If you are already familiar with wavelet algorithms and their
implementation, this book may be a great reference for wavelet
applications in computer graphics. But it is by no means
an introduction for the novice.

6 of 8 people found the following review helpful:

4.0 out of 5 stars Excellent intro, November 22, 1999

By A Customer

This review is from: Wavelets for Computer Graphics: Theory and Applications (The Morgan Kaufmann Series in Computer Graphics) (Hardcover)

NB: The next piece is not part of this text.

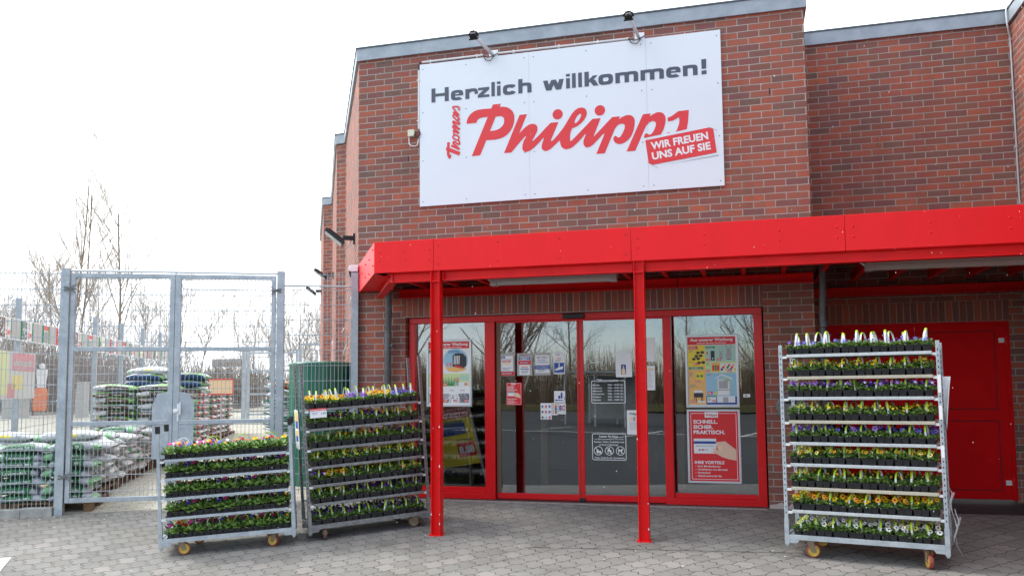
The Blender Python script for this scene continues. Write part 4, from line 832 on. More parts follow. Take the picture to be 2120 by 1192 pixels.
Lp.r(.24, .35, .705, .73, GRN, 2); Lp.t('Osterdeko', .25, .33, .711, .012, WHT, 3, .02); Lp.r(.30, .345, .56, .675, DRK, 2); Lp.c(.322, .585, .008, WHT, 3); Lp.c(.26, .65, .012, RED, 2); Lp.c(.26, .62, .012, SKY, 2)
for x, z, k in ((.42, .585, .62), (.51, .575, 1.0)):     # two rabbit figures
    Lp.c(x, z + .045 * k, .042 * k, GRY, 2, .038 * k); Lp.c(x, z + .10 * k, .027 * k, GRY, 2)
    for e in (-1, 1): Lp.f([(x + e * .006 * k, z + .115 * k), (x + e * .022 * k, z + .115 * k), (x + e * .042 * k, z + .185 * k), (x + e * .025 * k, z + .17 * k)][::e], GRY, 2)
    Lp.r(x - .03 * k, x + .03 * k, z - .005, z + .002, BRN, 3)
Lp.price('1,49', .24, .556); Lp.price('2,99', .37, .556)
Lp.r(.31, .40, .425, .535, ORA, 2); 
for k in range(3): Lp.r(.315 + .028 * k, .338 + .028 * k, .44, .505, (RED, GRN, RED)[k], 3)
Lp.r(.41, .585, .425, .525, WHT, 2)
for k in range(10): Lp.c(.425 + .017 * k, .45 + .025 * (k % 3), .015, (BLU, RED, ORA, YEL, GRN, RED)[k % 6], 3)
Lp.price('8,99', .24, .42); Lp.price('6,49', .49, .42); lines(Lp, .245, .29, .535, 4)
Lp.r(.04, .21, .455, .485, GRN, 2); Lp.t('Hochbeet', .06, .15, .471, .011, WHT, 3, .02); Lp.t('- so einfach geht\'s', .06, .19, .458, .009, WHT, 3, .01)
for x in (.12, .165): Lp.f([(x, .32), (x + .045, .33), (x + .048, .43), (x, .42)], YEL, 2); Lp.c(x + .022, .375, .016, GRN, 3)
Lp.price('9,99', .115, .30); lines(Lp, .045, .1, .42, 6); lines(Lp, .045, .16, .27, 4)
Lp.r(.09, .20, .12, .175, DRK, 2); Lp.f([(.09, .175), (.20, .175), (.19, .205), (.10, .205)], WHT, 2)
for x in (.095, .115, .175, .19): Lp.r(x, x + .008, .075, .12, DRK, 3)
Lp.price('69,99', .06, .06, .06); Lp.r(.14, .22, .058, .08, WHT, 2)
Lp.f([(.34, .345), (.42, .40), (.55, .345), (.54, .335), (.42, .385), (.35, .338)], WHT, 3); Lp.f([(.42, .385), (.54, .335), (.54, .30), (.42, .33)], MIN, 2); Lp.r(.36, .52, .145, .335, WHT, 2); Lp.r(.36, .372, .145, .335, MIN, 4); Lp.r(.505, .53, .145, .335, MIN, 4); Lp.r(.385, .49, .225, .315, GRY, 3); Lp.r(.36, .505, .205, .212, BRN, 3)
Lp.price('199,-', .25, .155, .06, .035); Lp.c(.35, .165, .02, YEL, 3); Lp.r(.245, .35, .058, .125, WHT, 3); Lp.r(.24, .35, .125, .138, GRN, 3); Lp.r(.36, .57, .058, .135, WHT, 3); Lp.r(.43, .49, .062, .12, GRY, 4); Lp.price('4,99', .305, .062, .042); lines(Lp, .25, .30, .11, 4, MID, .01, 4); lines(Lp, .245, .32, .40, 3)
p.build('print', PM, t)
# right lower poster
t, p, s0, z0, d = poster(-.722, .257, 'red poster of a hand holding a bank card on the right window pane'); Lp = Lay(p, s0, z0, d)
Lp.r(.026, .594, .026, .846, RED, 1)
for q in ((.045, .575, .045, .05), (.045, .575, .822, .827), (.045, .05, .05, .822), (.57, .575, .05, .822)): Lp.r(*q, WHT, 2)
Lp.r(.21, .365, .775, .84, WHT, 3); Lp.t('Philipps', .225, .355, .793, .028, RED, 4, .02)
for k, (b_, x1) in enumerate((('SCHNELL.', .36), ('SICHER.', .305), ('PRAKTISCH.', .44))): Lp.t(b_, .075, x1, .705 - .062 * k, .042, WHT, 3, .035)
Lp.r(.075, .335, .35, .525, WHT, 3); Lp.r(.075, .335, .465, .495, BLU, 4); Lp.t('EINFACH MIT KARTE ZAHLEN.', .10, .31, .432, .012, MID, 4, .01)
for x, mi in ((.13, RED), (.146, SKY), (.168, RED), (.184, ORA)): Lp.r(x, x + .018, .383, .403, mi, 4)
Lp.t('VISA', .21, .24, .388, .012, BLU, 4, .02)
Lp.f([(.33, .485), (.44, .495), (.565, .395), (.565, .27), (.48, .285), (.40, .31), (.34, .345), (.275, .37), (.28, .40), (.31, .41), (.36, .39), (.38, .41), (.34, .43)], SKN, 5); Lp.f([(.345, .425), (.395, .44), (.40, .39), (.36, .39)], PEA, 6); Lp.c(.295, .388, .014, WHT, 6, .018)
Lp.t('IHRE VORTEILE', .08, .425, .228, .034, WHT, 3, .03)
for k, (b_, x1) in enumerate((('Kein Mindestbetrag', .38), ('Unabhängig von Bargeld', .455), ('Hygienisch', .26), ('Gebührenfrei für Sie', .39))):
    z = .19 - .038 * k; Lp.t(b_, .115, x1, z, .020, WHT, 3, .02); Lp.f([(.083, z + .008), (.09, z), (.105, z + .022), (.091, z + .006)], WHT, 3)
p.build('print', PM, t)
# left poster
t, p, s0, z0, d = poster(-4.065, 1.168, 'framed sales poster with a striped beach chair on the left window pane'); Lp = Lay(p, s0, z0, d)
Lp.r(.03, .59, .755, .842, RED, 1); Lp.t('Aus unserer Werbung', .05, .57, .795, .034, WHT, 2, .03); Lp.t('gültig ab Montag, 06.03.2023', .14, .48, .765, .016, WHT, 2, .01)
Lp.c(.40, .60, .155, SKY, 1, .17); Lp.f([(.25, .52), (.55, .50), (.53, .47), (.42, .445), (.30, .46)], ORA, 2); Lp.f([(.36, .52), (.50, .49), (.55, .53), (.55, .64), (.50, .69), (.40, .69), (.36, .66)], DRK, 3)
for k in range(4): Lp.f([(.375 + .022 * k, .55), (.387 + .022 * k, .55), (.393 + .022 * k, .66), (.381 + .022 * k, .66)], WHT, 4)
Lp.f([(.38, .52), (.5, .49), (.5, .515), (.39, .54)], RED, 4); Lp.t('Urlaubsfeeling', .30, .45, .715, .014, BLU, 3, .03); Lp.t('für Ihren Liebling', .30, .47, .695, .014, BLU, 3, .03); Lp.price('139,-', .28, .53, .06, .035)
Lp.r(.03, .59, .26, .43, LIM, 1)
for k in range(10): Lp.f([(.22 + .022 * k, .27), (.245 + .022 * k, .27), (.235 + .022 * k, .385 + .01 * (k % 2))], GRN, 2)
Lp.r(.46, .58, .34, .41, MIN, 2); Lp.price('89,99', .23, .275, .06); Lp.price('3,99', .40, .34); Lp.f([(.37, .29), (.40, .265), (.57, .265), (.57, .315), (.40, .315)], WHT, 2); Lp.price('5,-', .52, .275, .04)
for k, mi in enumerate((BRN, GRY, WHT, MID, )): Lp.r(.04 + .138 * k, .17 + .138 * k, .05, .17, mi, 1); Lp.price('4,99', .10 + .138 * k, .06)
rr = random.Random(2)
for k in range(180): Lp.c(rr.uniform(.05, .58), rr.uniform(.055, .165), rr.uniform(.003, .009), rr.choice((WHT, GRY, DRK, MID)), 2)
for k in range(4): lines(Lp, .045 + .138 * k, .13 + .138 * k, .215, 2)
Lp.r(.03, .11, .70, .745, GRN, 2); Lp.c(.10, .55, .06, RED, 2, .03)
p.build('print', PM, t)

# ---------------------------------------------------------------- notices and stickers on the sliding doors
GY = .1285
def sheet(name, lab, cat, x0, x1, z0, z1, base, fn, group=None, th=.0012):
    p = MB(); p.box(x0, x1, GY - th, GY, z0, z1, base); Lq = Lay(p, x0, z0, GY - th - .0005)
    fn(Lq, x1 - x0, z1 - z0); o_ = p.build(name, PM, None, FM, (x0, GY, z0)); tag(o_, lab, cat, group); return o_
def cert(a):
    def fn(l, w, h):
        if a == 0:
            l.r(.018, w - .02, .06, h - .03, WHT); l.r(.02, .075, h - .062, h - .035, BLU, 1); l.t('TEST', .024, .07, h - .058, .014, WHT, 2); l.t('DEUTSCHLANDS', .025, w - .03, h - .082, .010, DRK, 1); l.t('BESTER', .035, w - .04, h - .112, .021, RED, 1, .04); l.t('DEAL', .055, w - .055, h - .142, .020, YEL, 1, .03); l.t('Thomas Philipps', .035, w - .035, .098, .009, BLU, 1); lines(l, .04, w - .04, .088, 3, MID, .008, 1); l.r(.004, w - .004, .004, .054, RED); l.t('MONEY', .03, w - .03, .02, .02, SKY, 1)
        if a == 1:
            l.r(.03, w - .03, .012, h - .045, WHT); l.r(.03, w - .03, h - .085, h - .045, BLU, 1); l.t('TEST', .035, w - .035, h - .08, .03, WHT, 2, .03); l.r(.018, w - .018, h - .145, h - .092, RED, 1); l.t('MONEY', .045, w - .045, h - .13, .02, SKY, 2); l.t('FAIRSTER', .055, w - .055, h - .183, .012, RED, 1, .03); l.r(.045, w - .045, h - .205, h - .196, BLU, 1); l.t('Thomas Philipps', .05, w - .05, h - .225, .009, BLU, 1); lines(l, .055, w - .055, .05, 3, MID, .009, 1)
            for k in range(7): l.c(.045 + .018 * k, h - .02, .006, (DRK, RED, YEL)[k // 3 if k < 7 else 2], 1)
        if a == 2:
            l.r(.014, w - .014, .03, h - .03, WHT); l.t('DIE WELT', .03, w - .03, h - .068, .019, DRK, 1, .02); l.t('Produkt-', .045, w - .06, h - .10, .02, BLU, 1, .01); l.t('Champions', .03, w - .03, h - .128, .02, BLU, 1, .01); l.r(.006, w - .006, h - .21, h - .157, BLU, 1); l.t('Thomas Philipps Nr. 1', .015, w - .015, h - .18, .013, WHT, 2); l.t('im Non-Food-Discounter', .02, w - .02, h - .203, .012, WHT, 2); lines(l, .04, w - .04, .07, 4, MID, .009, 1)
    return fn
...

This is a fine introduction to wavelets for computer scientists, with many fun applications in computer graphics. Easier than other introductions I've seen, in part because it avoids the frequency domain. I'm using it in a graduate course, but it would be easy to use by yourself or in a special seminar for undergraduates in CS or math.

4 of 6 people found the following review helpful:

1.0 out of 5 stars Sample chapter is misleading, September 21, 2006

By 

orangekay (San Francisco, CA United States) - See all my reviews
(VINE VOICE)   

Amazon Verified Purchase

This review is from: Wavelets for Computer Graphics: Theory and Applications (The Morgan Kaufmann Series in Computer Graphics) (Hardcover)

I'll start out by saying that I am a complete idiot who does not know the first thing about calculus, but I do have 10 years worth of software engineering experience and have no trouble following complicated data processing concepts when they are explained in terms of procedures rather than terse, obfuscated, squiggly equations. The introduction in this book looked promising in that it seemed to be taking a step-by-step "this is how you need to juggle the pixel values around" approach to the concept of wavelet transforms, but as luck would have it, the very next page AFTER the freely available sample is chock full of everything I can't read and didn't want. Of course, my own ignorance is neither the book nor the author's fault, but a better description and/or lengthier excerpt from the publisher could have saved me a lot of trouble ordering and returning this item since it's not something a lot of brick and mortar stores carry on their shelves. The price tag is also more than a little steep for its size, but I suppose the book's target audience is college kids who are used to throwing away hundreds of dollars on whatever their professors tell them to.

I've no doubt that mathematicians will find humor in (and possibly be enraged by) my folly, but maybe this will save a fellow stupid code monkey a little time and money.